Her perspective began to shift through two small, ordinary moments. The first occurred during a summer study break when, on impulse, she started recreating a favorite song using a music mixing app. Over three hours, she meticulously layered instruments and eventually added the sound of water dripping, which transformed the 20-second melody into something deeply satisfying. She received no grade, award, or praise for it, yet described the joy as greater than anything an exam result had ever given her. This moment, she says, was the first time she heard her own voice clearly.
The second moment came during finals week, when her head teacher unexpectedly pushed the class outside to the playground. Initially met with complaints about wasted time, the break led to laughter, basketball, and genuine relaxation. That evening, the classroom atmosphere had shifted—students were still studying, but more calmly and authentically. Yiran realized the break had pulled her back from 'blind evolution,' allowing her to study for herself rather than to beat others.

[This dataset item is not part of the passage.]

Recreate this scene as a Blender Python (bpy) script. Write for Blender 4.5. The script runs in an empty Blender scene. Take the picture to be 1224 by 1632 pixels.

From these two experiences, she develops her central metaphor: success is not a mountain with one peak and a few narrow paths, but an open field where everyone can choose their own direction at their own pace. She argues that breaking free from the rat race is not about avoiding competition, but about making one's own inner voice louder than external noise. She closes by inviting the audience to ask themselves, without judgment or pressure, what they most want to do—framing that honest answer as their 'true north' into their own vast field.
Key Insights
- Yiran Han describes achieving a rank of 20th in her final exams and feeling nothing—no excitement, no satisfaction—suggesting that externally defined success can feel entirely disconnected from one's authentic self.
- Han argues that spending three hours crafting a 20-second personal music melody—with no grade, award, or audience—produced more genuine joy than any exam result, because it was the first time she heard her own voice.
- Han claims that her teacher forcing the class outside to play before finals not only relieved stress but pulled her back from 'blind evolution,' shifting her motivation from beating others to doing her best for herself.
- Han contrasts the mountain metaphor—one peak, narrow paths, constant competition—with the open field metaphor, where there is no single summit and every person can walk their own direction at their own pace.
- Han asserts that breaking free from the rat race is not about rejecting excellence or competition, but about ensuring one's own inner voice becomes 'a little louder than the noise outside' so a person can become whole in their own heart first.